--- start EXERCISE MATERIALS ---
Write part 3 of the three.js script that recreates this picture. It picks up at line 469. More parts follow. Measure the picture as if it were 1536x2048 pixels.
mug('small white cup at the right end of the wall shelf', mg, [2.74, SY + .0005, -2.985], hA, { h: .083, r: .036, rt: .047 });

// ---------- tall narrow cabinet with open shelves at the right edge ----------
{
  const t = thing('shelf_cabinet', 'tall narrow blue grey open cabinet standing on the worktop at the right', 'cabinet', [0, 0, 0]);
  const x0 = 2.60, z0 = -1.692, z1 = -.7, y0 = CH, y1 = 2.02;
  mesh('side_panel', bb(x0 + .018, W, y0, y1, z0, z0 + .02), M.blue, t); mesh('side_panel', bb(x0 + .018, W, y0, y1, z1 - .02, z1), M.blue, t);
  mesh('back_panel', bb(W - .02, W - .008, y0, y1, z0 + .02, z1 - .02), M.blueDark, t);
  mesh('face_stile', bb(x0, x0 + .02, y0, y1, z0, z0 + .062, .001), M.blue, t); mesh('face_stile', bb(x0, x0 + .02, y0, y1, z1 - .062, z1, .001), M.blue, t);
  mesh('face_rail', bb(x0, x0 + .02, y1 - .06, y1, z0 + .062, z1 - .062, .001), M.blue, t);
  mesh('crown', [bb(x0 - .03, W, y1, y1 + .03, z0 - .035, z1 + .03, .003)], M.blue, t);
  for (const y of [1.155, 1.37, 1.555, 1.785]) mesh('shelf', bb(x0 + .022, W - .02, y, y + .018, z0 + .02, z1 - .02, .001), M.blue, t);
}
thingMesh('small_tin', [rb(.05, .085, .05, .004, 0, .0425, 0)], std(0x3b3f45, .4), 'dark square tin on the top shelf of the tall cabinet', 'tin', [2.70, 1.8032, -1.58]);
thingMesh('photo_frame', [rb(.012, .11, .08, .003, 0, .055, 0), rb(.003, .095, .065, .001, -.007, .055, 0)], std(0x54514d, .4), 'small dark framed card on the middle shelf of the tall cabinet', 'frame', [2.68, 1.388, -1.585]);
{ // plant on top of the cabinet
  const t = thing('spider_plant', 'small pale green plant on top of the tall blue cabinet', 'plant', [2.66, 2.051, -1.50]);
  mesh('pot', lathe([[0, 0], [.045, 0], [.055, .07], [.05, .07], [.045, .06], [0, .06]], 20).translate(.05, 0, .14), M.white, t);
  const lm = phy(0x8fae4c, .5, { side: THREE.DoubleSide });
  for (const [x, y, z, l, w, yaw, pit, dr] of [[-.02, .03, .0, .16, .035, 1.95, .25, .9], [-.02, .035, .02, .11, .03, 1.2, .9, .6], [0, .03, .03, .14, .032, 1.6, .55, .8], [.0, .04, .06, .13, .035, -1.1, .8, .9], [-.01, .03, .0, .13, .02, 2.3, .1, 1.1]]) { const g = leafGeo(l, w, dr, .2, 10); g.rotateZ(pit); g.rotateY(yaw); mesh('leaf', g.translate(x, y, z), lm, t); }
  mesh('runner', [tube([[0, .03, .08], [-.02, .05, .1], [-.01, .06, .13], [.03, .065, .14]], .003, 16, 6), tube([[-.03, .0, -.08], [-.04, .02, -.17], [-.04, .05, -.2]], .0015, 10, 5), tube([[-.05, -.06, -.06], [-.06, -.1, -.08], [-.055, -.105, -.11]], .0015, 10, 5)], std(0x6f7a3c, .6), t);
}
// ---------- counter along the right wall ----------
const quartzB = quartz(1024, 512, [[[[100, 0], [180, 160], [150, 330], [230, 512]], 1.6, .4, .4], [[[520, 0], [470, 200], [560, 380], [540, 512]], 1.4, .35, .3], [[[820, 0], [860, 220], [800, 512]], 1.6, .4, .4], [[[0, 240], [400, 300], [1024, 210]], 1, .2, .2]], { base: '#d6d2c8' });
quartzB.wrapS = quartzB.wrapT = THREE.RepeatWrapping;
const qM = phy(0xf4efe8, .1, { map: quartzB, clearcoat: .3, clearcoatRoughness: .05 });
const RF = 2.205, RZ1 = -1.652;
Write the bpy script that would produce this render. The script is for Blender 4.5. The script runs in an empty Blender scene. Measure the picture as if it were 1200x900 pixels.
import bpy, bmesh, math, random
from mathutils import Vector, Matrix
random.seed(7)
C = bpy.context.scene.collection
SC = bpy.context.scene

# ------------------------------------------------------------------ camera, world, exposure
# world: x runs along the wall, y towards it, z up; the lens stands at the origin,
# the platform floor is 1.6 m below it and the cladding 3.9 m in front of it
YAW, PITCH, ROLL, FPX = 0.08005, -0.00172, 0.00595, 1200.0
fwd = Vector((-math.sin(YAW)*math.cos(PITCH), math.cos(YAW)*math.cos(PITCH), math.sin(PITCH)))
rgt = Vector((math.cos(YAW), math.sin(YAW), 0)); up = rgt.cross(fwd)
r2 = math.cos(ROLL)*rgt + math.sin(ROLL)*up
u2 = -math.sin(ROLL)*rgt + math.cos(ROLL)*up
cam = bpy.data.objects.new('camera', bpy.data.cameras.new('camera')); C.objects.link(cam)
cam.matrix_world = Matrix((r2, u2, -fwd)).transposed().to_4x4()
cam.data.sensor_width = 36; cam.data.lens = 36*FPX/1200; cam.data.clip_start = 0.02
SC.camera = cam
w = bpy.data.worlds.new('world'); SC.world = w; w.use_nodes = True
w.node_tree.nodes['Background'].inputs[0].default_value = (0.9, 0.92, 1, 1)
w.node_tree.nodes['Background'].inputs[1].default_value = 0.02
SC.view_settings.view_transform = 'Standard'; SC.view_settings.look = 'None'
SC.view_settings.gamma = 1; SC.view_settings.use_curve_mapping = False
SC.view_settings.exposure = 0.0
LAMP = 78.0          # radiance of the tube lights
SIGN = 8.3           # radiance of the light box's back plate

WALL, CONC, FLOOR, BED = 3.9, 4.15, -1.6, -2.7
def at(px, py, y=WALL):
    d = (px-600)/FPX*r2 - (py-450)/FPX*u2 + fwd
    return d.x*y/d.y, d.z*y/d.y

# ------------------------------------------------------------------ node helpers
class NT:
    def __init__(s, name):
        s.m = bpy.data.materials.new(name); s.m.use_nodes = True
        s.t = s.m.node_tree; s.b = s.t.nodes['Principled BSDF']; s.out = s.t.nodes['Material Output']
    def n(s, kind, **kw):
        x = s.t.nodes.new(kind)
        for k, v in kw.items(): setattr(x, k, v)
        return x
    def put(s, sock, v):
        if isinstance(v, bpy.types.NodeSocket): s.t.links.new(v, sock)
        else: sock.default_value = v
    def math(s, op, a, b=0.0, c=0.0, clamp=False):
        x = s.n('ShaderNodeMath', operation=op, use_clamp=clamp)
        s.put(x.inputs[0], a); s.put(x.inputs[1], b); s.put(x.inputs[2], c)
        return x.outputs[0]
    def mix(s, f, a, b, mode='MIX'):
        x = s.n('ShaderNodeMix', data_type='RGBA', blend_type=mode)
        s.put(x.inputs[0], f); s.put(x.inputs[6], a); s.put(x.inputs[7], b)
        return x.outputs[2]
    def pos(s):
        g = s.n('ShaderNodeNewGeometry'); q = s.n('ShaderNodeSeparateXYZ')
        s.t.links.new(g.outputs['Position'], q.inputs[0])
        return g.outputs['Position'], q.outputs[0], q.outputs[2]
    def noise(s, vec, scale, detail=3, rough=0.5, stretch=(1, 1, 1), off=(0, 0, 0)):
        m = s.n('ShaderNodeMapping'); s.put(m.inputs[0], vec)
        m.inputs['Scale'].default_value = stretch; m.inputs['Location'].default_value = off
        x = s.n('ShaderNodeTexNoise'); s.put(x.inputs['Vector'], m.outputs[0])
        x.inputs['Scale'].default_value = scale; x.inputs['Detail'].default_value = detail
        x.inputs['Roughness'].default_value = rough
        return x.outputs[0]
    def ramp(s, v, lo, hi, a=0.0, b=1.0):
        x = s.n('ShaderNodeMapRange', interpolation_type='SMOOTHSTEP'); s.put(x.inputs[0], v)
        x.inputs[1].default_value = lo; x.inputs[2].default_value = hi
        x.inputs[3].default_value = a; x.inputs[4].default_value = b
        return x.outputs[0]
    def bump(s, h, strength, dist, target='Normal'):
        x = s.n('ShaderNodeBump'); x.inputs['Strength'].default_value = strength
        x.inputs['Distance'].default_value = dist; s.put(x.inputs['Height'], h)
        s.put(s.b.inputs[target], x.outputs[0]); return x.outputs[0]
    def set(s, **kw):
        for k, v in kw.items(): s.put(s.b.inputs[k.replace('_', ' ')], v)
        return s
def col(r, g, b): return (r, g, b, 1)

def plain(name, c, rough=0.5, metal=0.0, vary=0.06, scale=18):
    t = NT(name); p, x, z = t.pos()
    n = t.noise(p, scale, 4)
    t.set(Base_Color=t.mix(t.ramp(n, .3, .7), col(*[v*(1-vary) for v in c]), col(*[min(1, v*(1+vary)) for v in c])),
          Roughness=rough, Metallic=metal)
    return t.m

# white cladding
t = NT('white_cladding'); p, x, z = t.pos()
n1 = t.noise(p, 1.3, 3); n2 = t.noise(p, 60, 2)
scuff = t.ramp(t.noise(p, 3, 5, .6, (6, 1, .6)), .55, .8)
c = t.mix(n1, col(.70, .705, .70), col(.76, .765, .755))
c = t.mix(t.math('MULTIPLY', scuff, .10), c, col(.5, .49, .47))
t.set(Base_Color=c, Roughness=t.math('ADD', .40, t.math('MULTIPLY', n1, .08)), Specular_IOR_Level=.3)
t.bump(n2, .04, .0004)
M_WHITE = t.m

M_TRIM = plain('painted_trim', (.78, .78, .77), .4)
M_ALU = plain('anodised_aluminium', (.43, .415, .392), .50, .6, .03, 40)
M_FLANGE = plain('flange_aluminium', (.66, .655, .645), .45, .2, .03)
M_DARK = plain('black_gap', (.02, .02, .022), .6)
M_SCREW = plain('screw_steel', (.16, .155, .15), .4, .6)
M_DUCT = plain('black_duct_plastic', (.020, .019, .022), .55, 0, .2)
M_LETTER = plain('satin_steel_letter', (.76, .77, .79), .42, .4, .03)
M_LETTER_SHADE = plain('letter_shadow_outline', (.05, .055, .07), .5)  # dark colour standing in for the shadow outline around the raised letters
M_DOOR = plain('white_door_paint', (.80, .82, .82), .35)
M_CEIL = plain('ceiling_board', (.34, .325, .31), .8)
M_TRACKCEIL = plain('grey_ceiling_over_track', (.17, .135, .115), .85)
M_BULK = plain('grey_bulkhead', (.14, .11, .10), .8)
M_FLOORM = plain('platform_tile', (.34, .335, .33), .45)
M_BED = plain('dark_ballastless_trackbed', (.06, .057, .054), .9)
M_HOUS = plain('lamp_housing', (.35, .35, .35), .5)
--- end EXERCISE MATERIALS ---
[INSTRUCTIONS FOR THE TASK]:
Restate the listing exactly, starting at its first line and ending at the line where "mug('small white cup" occurs; include both and no other lines.

[RESULT BELOW]:
Write part 3 of the three.js script that recreates this picture. It picks up at line 469. More parts follow. Measure the picture as if it were 1536x2048 pixels.
mug('small white cup at the right end of the wall shelf', mg, [2.74, SY + .0005, -2.985], hA, { h: .083, r: .036, rt: .047 });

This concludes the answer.